(The input)
-=-=-=-=-
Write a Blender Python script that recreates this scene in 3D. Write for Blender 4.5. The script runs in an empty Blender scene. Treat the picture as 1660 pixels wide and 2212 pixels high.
-=-=-=-=-
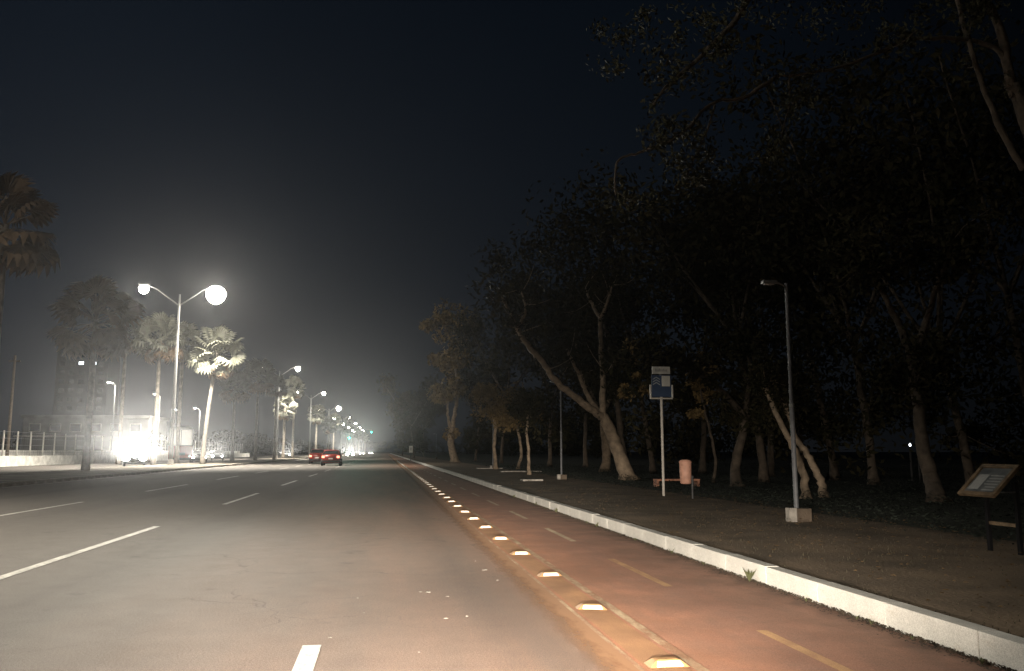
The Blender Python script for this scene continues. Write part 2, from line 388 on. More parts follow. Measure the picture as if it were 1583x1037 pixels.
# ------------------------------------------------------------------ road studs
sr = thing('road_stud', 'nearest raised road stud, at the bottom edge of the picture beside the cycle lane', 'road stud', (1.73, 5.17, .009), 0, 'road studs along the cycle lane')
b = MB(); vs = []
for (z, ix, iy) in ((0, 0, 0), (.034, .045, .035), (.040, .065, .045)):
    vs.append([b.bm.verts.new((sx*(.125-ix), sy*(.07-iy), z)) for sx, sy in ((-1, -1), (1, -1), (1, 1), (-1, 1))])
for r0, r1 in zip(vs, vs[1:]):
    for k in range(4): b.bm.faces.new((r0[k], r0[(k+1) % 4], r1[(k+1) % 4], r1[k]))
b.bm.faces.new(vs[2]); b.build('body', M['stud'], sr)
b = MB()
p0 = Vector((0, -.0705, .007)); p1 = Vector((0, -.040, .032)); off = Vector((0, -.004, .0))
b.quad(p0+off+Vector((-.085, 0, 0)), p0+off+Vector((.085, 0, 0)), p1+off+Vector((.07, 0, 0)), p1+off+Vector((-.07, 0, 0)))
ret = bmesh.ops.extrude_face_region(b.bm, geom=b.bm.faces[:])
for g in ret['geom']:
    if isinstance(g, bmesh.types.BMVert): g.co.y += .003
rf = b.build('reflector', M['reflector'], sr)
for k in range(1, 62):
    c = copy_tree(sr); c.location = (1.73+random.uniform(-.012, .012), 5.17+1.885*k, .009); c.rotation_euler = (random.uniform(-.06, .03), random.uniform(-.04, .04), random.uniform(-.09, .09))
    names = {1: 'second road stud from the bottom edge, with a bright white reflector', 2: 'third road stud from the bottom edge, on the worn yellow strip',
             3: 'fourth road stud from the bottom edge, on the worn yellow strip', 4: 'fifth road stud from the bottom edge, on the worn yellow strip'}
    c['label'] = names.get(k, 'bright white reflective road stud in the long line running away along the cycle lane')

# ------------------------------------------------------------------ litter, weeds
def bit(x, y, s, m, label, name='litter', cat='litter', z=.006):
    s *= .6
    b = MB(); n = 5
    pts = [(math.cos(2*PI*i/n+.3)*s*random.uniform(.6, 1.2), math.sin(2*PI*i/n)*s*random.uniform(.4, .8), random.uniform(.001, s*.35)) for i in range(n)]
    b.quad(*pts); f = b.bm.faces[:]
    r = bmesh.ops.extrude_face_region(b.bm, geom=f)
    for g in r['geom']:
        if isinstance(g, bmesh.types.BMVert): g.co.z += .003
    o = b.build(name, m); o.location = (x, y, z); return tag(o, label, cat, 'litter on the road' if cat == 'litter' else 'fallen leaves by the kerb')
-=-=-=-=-
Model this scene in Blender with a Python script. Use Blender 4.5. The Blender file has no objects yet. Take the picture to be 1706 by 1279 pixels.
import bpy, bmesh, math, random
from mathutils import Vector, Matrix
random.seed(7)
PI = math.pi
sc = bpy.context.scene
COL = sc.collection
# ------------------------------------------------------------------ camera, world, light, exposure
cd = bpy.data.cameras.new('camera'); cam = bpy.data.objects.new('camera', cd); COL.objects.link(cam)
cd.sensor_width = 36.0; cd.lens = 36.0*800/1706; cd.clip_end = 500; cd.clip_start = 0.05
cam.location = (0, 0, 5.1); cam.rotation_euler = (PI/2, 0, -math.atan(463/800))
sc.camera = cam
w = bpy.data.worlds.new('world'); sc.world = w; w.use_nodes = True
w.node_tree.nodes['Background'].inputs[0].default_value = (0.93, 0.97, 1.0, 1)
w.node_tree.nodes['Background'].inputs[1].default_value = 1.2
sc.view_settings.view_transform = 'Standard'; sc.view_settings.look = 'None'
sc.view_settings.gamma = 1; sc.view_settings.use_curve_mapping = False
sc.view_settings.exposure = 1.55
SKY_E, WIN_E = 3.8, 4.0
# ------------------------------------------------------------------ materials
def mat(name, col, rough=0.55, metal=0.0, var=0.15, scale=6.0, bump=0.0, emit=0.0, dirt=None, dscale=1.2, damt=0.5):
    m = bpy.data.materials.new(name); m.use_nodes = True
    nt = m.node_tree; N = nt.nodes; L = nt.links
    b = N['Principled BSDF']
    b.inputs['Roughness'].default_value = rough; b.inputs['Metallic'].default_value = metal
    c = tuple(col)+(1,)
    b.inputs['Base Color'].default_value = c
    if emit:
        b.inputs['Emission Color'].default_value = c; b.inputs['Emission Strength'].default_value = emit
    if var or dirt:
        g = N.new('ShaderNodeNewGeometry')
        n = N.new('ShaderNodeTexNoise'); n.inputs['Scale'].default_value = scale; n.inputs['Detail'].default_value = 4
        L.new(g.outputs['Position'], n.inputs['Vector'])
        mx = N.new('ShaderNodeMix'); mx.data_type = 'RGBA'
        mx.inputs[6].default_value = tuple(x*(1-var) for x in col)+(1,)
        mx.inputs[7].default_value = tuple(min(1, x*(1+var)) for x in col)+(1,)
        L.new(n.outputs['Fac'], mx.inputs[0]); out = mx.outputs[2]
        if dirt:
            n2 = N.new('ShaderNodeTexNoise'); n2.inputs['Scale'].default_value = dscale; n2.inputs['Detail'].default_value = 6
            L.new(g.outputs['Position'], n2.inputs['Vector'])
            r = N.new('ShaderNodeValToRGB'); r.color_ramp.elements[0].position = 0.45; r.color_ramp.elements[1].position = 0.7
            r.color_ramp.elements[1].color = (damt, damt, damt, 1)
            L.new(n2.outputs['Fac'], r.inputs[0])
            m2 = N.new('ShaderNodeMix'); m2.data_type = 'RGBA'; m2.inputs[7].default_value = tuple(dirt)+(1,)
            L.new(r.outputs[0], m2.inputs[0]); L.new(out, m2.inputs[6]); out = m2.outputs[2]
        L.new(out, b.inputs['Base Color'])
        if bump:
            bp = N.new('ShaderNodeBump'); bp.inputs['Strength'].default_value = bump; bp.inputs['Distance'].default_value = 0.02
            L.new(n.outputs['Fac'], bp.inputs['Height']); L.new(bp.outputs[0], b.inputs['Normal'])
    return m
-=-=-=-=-
(What you need to do) Read through the entries and copy each line in which "this" appears.

(Problem solution)
Write a Blender Python script that recreates this scene in 3D. Write for Blender 4.5. The script runs in an empty Blender scene. Treat the picture as 1660 pixels wide and 2212 pixels high.
The Blender Python script for this scene continues. Write part 2, from line 388 on. More parts follow. Measure the picture as if it were 1583x1037 pixels.
Model this scene in Blender with a Python script. Use Blender 4.5. The Blender file has no objects yet. Take the picture to be 1706 by 1279 pixels.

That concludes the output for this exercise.